Starting at the first line of the entries, extract each line up to and including the one that contains "return np.array(Rz @ Ry @ Rx)", but leave out the pictures.
—————
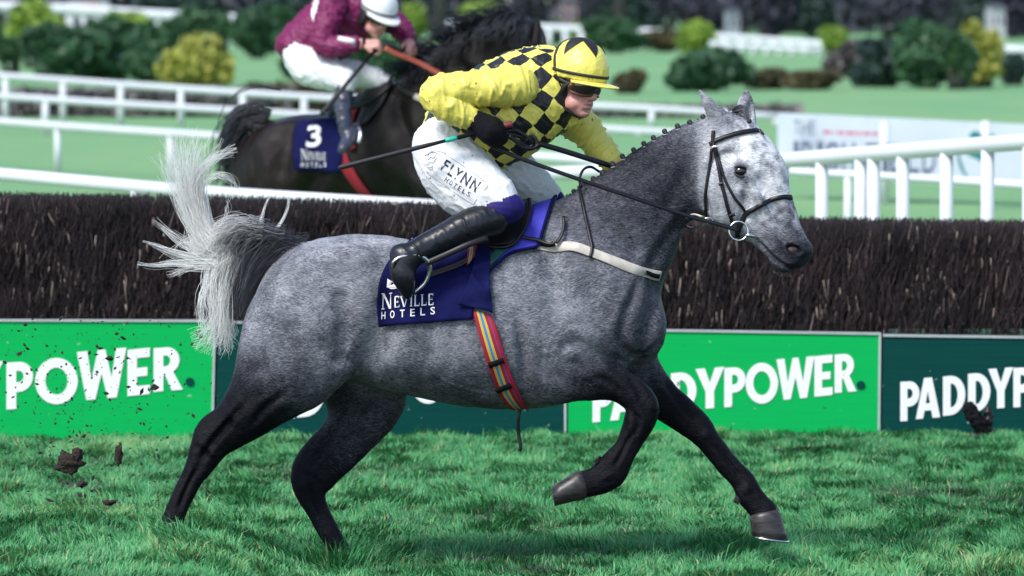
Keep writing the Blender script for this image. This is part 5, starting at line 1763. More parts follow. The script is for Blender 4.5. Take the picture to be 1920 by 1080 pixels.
# ================================================================== jockeys
def rot(yaw, pitch=0.0, roll=0.0):
    """columns: forward, left-to-right lateral (away from camera at yaw 0), up. yaw>0 turns the face to the camera; pitch>0 looks down"""
    Rz = Matrix.Rotation(-yaw, 3, 'Z'); Ry = Matrix.Rotation(pitch, 3, 'Y'); Rx = Matrix.Rotation(roll, 3, 'X')
    return np.array(Rz @ Ry @ Rx)


def head_field(F, c, R, s=1.0, k=.02):
    """a man's head: x forward, y lateral, z up, origin between the ears"""
    def W(p): return c + R @ (np.array(p, float) * s)
    def E(p, r, kk=k, op=1, R2=None): F.ell(W(p), np.array(r) * s, R=R if R2 is None else R @ R2, k=kk, op=op)
    E((.005, 0, .045), (.098, .078, .095))
    E((.035, 0, -.045), (.062, .056, .074), .024)
    E((.055, 0, -.085), (.034, .042, .034), .03)
    E((.078, 0, -.108), (.020, .022, .018), .02)                       # chin
    E((.078, 0, .012), (.022, .055, .018), .02)                        # brow
    for y in (-1, 1):
        E((.068, y * .043, -.030), (.022, .018, .016), .016)            # cheekbone
        E((.036, y * .050, -.078), (.034, .012, .020), .018)           # jaw angle
        E((.083, y * .032, -.008), (.014, .018, .012), .012, -1)       # eye socket
        E((.078, y * .031, -.008), (.012, .013, .011), .004)           # eyeball under its lids
        E((-.008, y * .078, -.018), (.018, .010, .032), .008)          # ear
        E((-.004, y * .089, -.016), (.009, .005, .018), .006, -1)
        E((.098, y * .011, -.048), (.011, .009, .008), .008)           # nostril wing
    F.sweep([[*W((.090, 0, .006)), .010 * s, .010 * s, .5], [*W((.103, 0, -.020)), .011 * s, .011 * s, .5], [*W((.115, 0, -.043)), .0125 * s, .0125 * s, .5]], k=.012, planar=False)
    E((.089, 0, -.070), (.014, .024, .009), .008)                      # upper lip
    E((.087, 0, -.084), (.014, .022, .009), .008)                      # lower lip
    E((.104, 0, -.0765), (.016, .026, .0035), .004, -1)
    E((.092, 0, -.097), (.010, .02, .006), .01, -1)
    return W


def hand_field(F, wrist, fwd, back, thumb, s=1.0, curl=(.9, 1.2, .8), spread=.021):
    """palm and five separate bent fingers. fwd: wrist to knuckles, back: out of the back of the hand, thumb: towards the thumb side"""
    f = np.array(fwd, float); f /= np.linalg.norm(f)
    b = np.array(back, float); b -= f * (b @ f); b /= np.linalg.norm(b)
    t_ = np.cross(f, b); t_ = t_ if t_ @ np.array(thumb, float) > 0 else -t_
    w = np.array(wrist, float)
    F.ell(w + f * .045 * s, np.array([.052, .042, .017]) * s, R=np.stack([f, t_, b], 1), k=.012)
    F.sweep([[*(w - f * .03 * s), .027 * s, .027 * s, .5], [*(w + f * .02 * s), .024 * s, .024 * s, .5]], k=.02, planar=False)
    for i, (ln, r) in enumerate(((.95, .0098), (1.05, .0100), (1.0, .0096), (.82, .0086))):
        p = w + f * (.082 - .004 * abs(i - 1)) * s + t_ * (.031 - spread * i) * s + b * .004 * s
        a = 0; q = [[*(p - f * .02 * s), r * s, r * s, .5], [*p, r * 1.05 * s, r * 1.05 * s, .5]]
        for L, ca in zip((.042, .027, .021), curl):
            a += ca
            p = p + (f * math.cos(a) - b * math.sin(a)) * L * ln * s
            r *= .93
            q.append([*p, r * s, r * s, .5])
        F.sweep(q, k=.004, planar=False, sub=2)
    p0 = w + f * .022 * s + t_ * .030 * s - b * .004 * s
    p1 = p0 + (f * .55 + t_ * .45 - b * .35) * .040 * s
    p2 = p1 + (f * .75 - t_ * .15 - b * .60) * .032 * s
    p3 = p2 + (f * .45 - t_ * .45 - b * .55) * .024 * s
    F.sweep([[*p0, .015 * s, .015 * s, .5], [*p1, .0125 * s, .0125 * s, .5], [*p2, .011 * s, .011 * s, .5], [*p3, .009 * s, .009 * s, .5]], k=.01, planar=False, sub=2)


def field_for(px0, px1, y0, y1, h, Y=0.0):
    a = P(px0[0], px1[1], Y); b = P(px1[0], px0[1], Y)
    return Field((a[0], y0, a[2]), (b[0], y1, b[2]), h)


def wrinkle(V, Q, amp, freq, seed, axis=None, ridg=0.0):
    """cloth folds: ridged noise stretched across the limb axis"""
    n = vnormals(V, Q)
    p = V * freq
    if axis is not None:
        a = np.array(axis, float); a /= np.linalg.norm(a)
        p = p + np.outer(V @ a, a) * freq * 1.8
    w = fbm(p, seed, 3)
    r = np.exp(-(fbm(p * 1.1, seed + 7, 2) / .16) ** 2) + .6 * np.exp(-(fbm(p * 2.0, seed + 17, 2) / .16) ** 2)
    return V + n * (amp * (w * .6 + ridg * 1.3 * r))[:, None]


def attach(V, Q, name, mat, parent):
    return put(name, mesh_data(name, V, Q, mat), parent)


def silk_material(name, c1, c2=None, rough=.45, check=True, band=None):
    t = NT(name)
    if check:
        w = t.n('VectorMath', operation='ADD')
        nz = t.n('TexNoise'); nz.inputs['Scale'].default_value = 14; nz.inputs['Detail'].default_value = 2
        t.l(t.pos(), nz.inputs['Vector'])
        sc = t.n('VectorMath', operation='SCALE'); sc.inputs[3].default_value = .42
        sb = t.n('VectorMath', operation='SUBTRACT'); sb.inputs[1].default_value = (.5, .5, .5)
        t.l(nz.outputs['Color'], sb.inputs[0]); t.l(sb.outputs[0], sc.inputs[0])
        t.l(t.attr('weave', 'Vector'), w.inputs[0]); t.l(sc.outputs[0], w.inputs[1])
        ck = t.n('TexChecker'); ck.inputs['Scale'].default_value = 1.0
        fl = t.n('VectorMath', operation='MULTIPLY'); fl.inputs[1].default_value = (1, 1, 0)
        ad = t.n('VectorMath', operation='ADD'); ad.inputs[1].default_value = (100.0, 100.0, .5)
        t.l(w.outputs[0], fl.inputs[0]); t.l(fl.outputs[0], ad.inputs[0])
        t.l(ad.outputs[0], ck.inputs['Vector'])
        ck.inputs['Color1'].default_value = (*c1, 1); ck.inputs['Color2'].default_value = (*c2, 1)
        col = ck.outputs['Color']
    else:
        col = t.mix(t.noise(t.pos(), 9, 3), c1, tuple(c * .88 for c in c1))
    sp = t.ramp(t.noise(t.pos(), 75, 1), [(.735, (0, 0, 0)), (.75, (1, 1, 1))])
    t.l(t.mix(t.math('MULTIPLY', sp, .8), col, (.03, .025, .015)), t.b.inputs['Base Color'])
    t.b.inputs['Roughness'].default_value = rough
    t.bump(t.noise(t.mapped(t.pos(), (1, 1, 1.6)), 26, 3, .5), .28, .010)
    return t.m


YEL = (.78, .70, .13)
m_check = silk_material('yellow_black_checked_silk', YEL, (.010, .010, .012))
m_yellow = silk_material('yellow_silk', YEL, check=False)
m_breech = silk_material('white_breeches_cloth', (.74, .76, .78), rough=.55, check=False)
m_maroon = silk_material('maroon_silk', sr(112, 6, 74), check=False, rough=.6)
m_white_silk = silk_material('white_silk', (.74, .74, .76), check=False, rough=.45)
m_helm_yellow = silk_material('yellow_cap_silk', YEL, check=False, rough=.35)
m_lens = M('dark_goggle_lens', (.03, .026, .026), .04, (.02, .016, .014), 20, spec=.9)
m_goggle = M('brown_goggle_frame', (.13, .05, .035), .3, (.10, .04, .03), 40)
m_olive = M('olive_goggle_disc', (.20, .18, .04), .4, (.15, .14, .03), 40)
m_rubber = M('black_elastic', (.008, .008, .010), .6, (.013, .012, .013), 60)
m_ink = M('dark_ink', (.016, .014, .040), .6, (.02, .018, .05), 40)
m_ink_fine = M('fine_pencil_print', (.30, .31, .37), .6, (.35, .36, .42), 40)
m_grey_cuff = M('grey_elastic_cuff', (.12, .11, .15), .7, (.15, .14, .18), 60)
m_lip = M('lips', sr(176, 104, 104), .45, sr(164, 96, 98), 60)

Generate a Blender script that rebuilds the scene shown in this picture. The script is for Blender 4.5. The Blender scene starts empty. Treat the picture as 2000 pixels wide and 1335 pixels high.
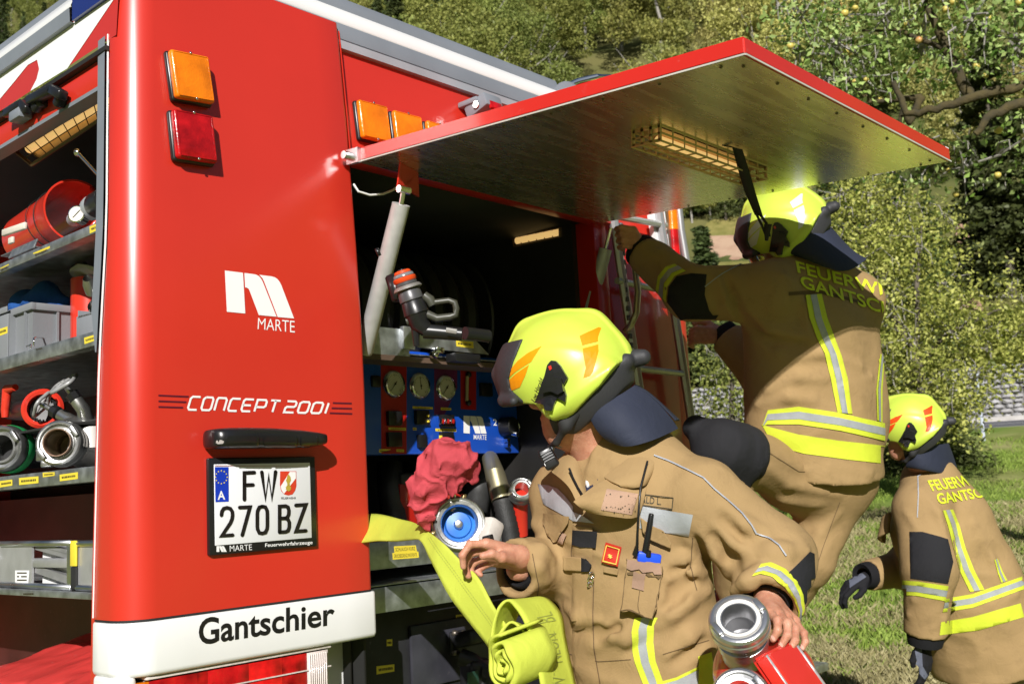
import bpy, bmesh, math, random
import numpy as np
from mathutils import Vector, Matrix
from mathutils.bvhtree import BVHTree
from mathutils import noise as mnoise

random.seed(7); rng = np.random.default_rng(7)
S = bpy.context.scene
COL = S.collection

# ------------------------------------------------------------------ camera
CX, CY, F = 1000.0, 667.5, 2080.0
def _n(v): return v / np.linalg.norm(v)
_X = _n(np.array([1900.0, 192.5, F]))
_Y = np.array([-2320.0, 415.5, F]); _Y = _n(_Y - _X * (_X @ _Y))
_Z = np.cross(_Y, _X)
if _Z[1] > 0: _Z = -_Z
RW = np.array([_X, _Y, _Z])            # camera (right, down, forward) -> world
cam = bpy.data.cameras.new('camera'); camo = bpy.data.objects.new('camera', cam); COL.objects.link(camo)
M4 = Matrix.Identity(4)
for i in range(3):
    M4[i][0] = RW[i, 0]; M4[i][1] = -RW[i, 1]; M4[i][2] = -RW[i, 2]
camo.matrix_world = M4
cam.sensor_width = 36.0; cam.lens = 36.0 * F / 2000.0; cam.clip_start = 0.05; cam.clip_end = 2000
cam.dof.use_dof = True; cam.dof.focus_distance = 2.7; cam.dof.aperture_fstop = 8.0
S.camera = camo

# ------------------------------------------------------------------ world, sun, exposure
SUND = Vector((1.2, 1.0, -0.80)).normalized()      # the way the sunlight travels
elev = math.asin(-SUND.z); az = math.atan2(-SUND.x, -SUND.y)
W = bpy.data.worlds.new('World'); S.world = W; W.use_nodes = True
wn = W.node_tree.nodes; wl = W.node_tree.links
sky = wn.new('ShaderNodeTexSky'); sky.sky_type = 'NISHITA'; sky.sun_disc = False
sky.sun_elevation = elev; sky.sun_rotation = az
sky.air_density = 1.0; sky.dust_density = 0.6; sky.ozone_density = 1.0
bg = wn['Background']; bg.inputs['Strength'].default_value = 0.05
wl.new(sky.outputs['Color'], bg.inputs['Color'])
sun = bpy.data.lights.new('sun', 'SUN'); sun.energy = 5.0; sun.angle = math.radians(0.5); sun.color = (1.0, 0.965, 0.92)
suno = bpy.data.objects.new('sun', sun); COL.objects.link(suno)
suno.rotation_euler = SUND.to_track_quat('-Z', 'Y').to_euler()
S.view_settings.view_transform = 'Standard'; S.view_settings.look = 'None'
S.view_settings.exposure = 0.27; S.view_settings.gamma = 1.0; S.view_settings.use_curve_mapping = False
S.render.engine = 'CYCLES'
S.cycles.max_bounces = 8; S.cycles.transparent_max_bounces = 12

# ------------------------------------------------------------------ pixel <-> world helpers (photo pixels, real distances)
def ray(px, py): return RW @ np.array([(px - CX) / F, (py - CY) / F, 1.0])
def P(px, py, d): return Vector(ray(px, py) * d)
def PY(px, py, y): r = ray(px, py); return Vector(r * (y / r[1]))
def PX(px, py, x): r = ray(px, py); return Vector(r * (x / r[0]))
def PZ(px, py, z): r = ray(px, py); return Vector(r * (z / r[2]))
def CAMV(r, d, f): return Vector(RW @ np.array([r, d, f], float))     # direction given as right, down, forward

# ------------------------------------------------------------------ materials
MATS = {}
def mat(name, col, rough=0.5, metal=0.0, var=0.12, vs=6.0, bump=0.0, bs=120.0, coat=0.0, col2=None, spec=0.5, aniso=None, emit=None, es=0.0,
        stretch=None, sheen=0.0, trans=0.0, detail=4.0, scratch=0.0, rvar=0.0, crough=0.08):
    if name in MATS: return MATS[name]
    m = bpy.data.materials.new(name); m.use_nodes = True
    nt = m.node_tree; N = nt.nodes; L = nt.links; b = N['Principled BSDF']
    b.inputs['Roughness'].default_value = rough; b.inputs['Metallic'].default_value = metal
    b.inputs['Coat Weight'].default_value = coat; b.inputs['Coat Roughness'].default_value = crough
    b.inputs['Specular IOR Level'].default_value = spec
    if sheen: b.inputs['Sheen Weight'].default_value = sheen
    if trans: b.inputs['Transmission Weight'].default_value = trans
    tc = N.new('ShaderNodeTexCoord'); mp = N.new('ShaderNodeMapping'); L.new(tc.outputs['Object'], mp.inputs['Vector'])
    if stretch: mp.inputs['Scale'].default_value = stretch
    no = N.new('ShaderNodeTexNoise'); no.inputs['Scale'].default_value = vs; no.inputs['Detail'].default_value = detail
    L.new(mp.outputs['Vector'], no.inputs['Vector'])
    cr = N.new('ShaderNodeValToRGB')
    c = np.array(col[:3], float); c2 = np.array(col2, float) if col2 is not None else np.clip(c * (1 + var), 0, 1)
    c1 = c * (1 - var) if col2 is None else c
    cr.color_ramp.elements[0].position = 0.3; cr.color_ramp.elements[1].position = 0.7
    cr.color_ramp.elements[0].color = (*c1, 1); cr.color_ramp.elements[1].color = (*c2, 1)
    L.new(no.outputs['Fac'], cr.inputs['Fac'])
    out = cr.outputs['Color']
    if scratch:
        n3 = N.new('ShaderNodeTexNoise'); n3.inputs['Scale'].default_value = 38; n3.inputs['Detail'].default_value = 8; n3.inputs['Roughness'].default_value = 0.75
        L.new(mp.outputs['Vector'], n3.inputs['Vector'])
        r3 = N.new('ShaderNodeValToRGB'); r3.color_ramp.elements[0].position = 0.62; r3.color_ramp.elements[1].position = 0.70
        L.new(n3.outputs['Fac'], r3.inputs['Fac'])
        mu = N.new('ShaderNodeMath'); mu.operation = 'MULTIPLY'; mu.inputs[1].default_value = scratch; L.new(r3.outputs['Color'], mu.inputs[0])
        mx = N.new('ShaderNodeMixRGB'); L.new(mu.outputs[0], mx.inputs['Fac']); L.new(out, mx.inputs['Color1']); mx.inputs['Color2'].default_value = (0.5, 0.45, 0.42, 1)
        out = mx.outputs['Color']
    L.new(out, b.inputs['Base Color'])
    if rvar:
        mr = N.new('ShaderNodeMapRange'); mr.inputs['To Min'].default_value = max(0, rough - rvar); mr.inputs['To Max'].default_value = min(1, rough + rvar)
        L.new(no.outputs['Fac'], mr.inputs['Value']); L.new(mr.outputs['Result'], b.inputs['Roughness'])
    if bump:
        n2 = N.new('ShaderNodeTexNoise'); n2.inputs['Scale'].default_value = bs; n2.inputs['Detail'].default_value = 3
        L.new(mp.outputs['Vector'], n2.inputs['Vector'])
        bu = N.new('ShaderNodeBump'); bu.inputs['Strength'].default_value = bump; bu.inputs['Distance'].default_value = 0.01
        L.new(n2.outputs['Fac'], bu.inputs['Height']); L.new(bu.outputs['Normal'], b.inputs['Normal'])
    if emit is not None:
        b.inputs['Emission Color'].default_value = (*emit, 1); b.inputs['Emission Strength'].default_value = es
    MATS[name] = m
    return m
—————
_REPLY TO THE TASK_:
Keep writing the Blender script for this image. This is part 5, starting at line 1763. More parts follow. The script is for Blender 4.5. Take the picture to be 1920 by 1080 pixels.
# ================================================================== jockeys
def rot(yaw, pitch=0.0, roll=0.0):
    """columns: forward, left-to-right lateral (away from camera at yaw 0), up. yaw>0 turns the face to the camera; pitch>0 looks down"""
    Rz = Matrix.Rotation(-yaw, 3, 'Z'); Ry = Matrix.Rotation(pitch, 3, 'Y'); Rx = Matrix.Rotation(roll, 3, 'X')
    return np.array(Rz @ Ry @ Rx)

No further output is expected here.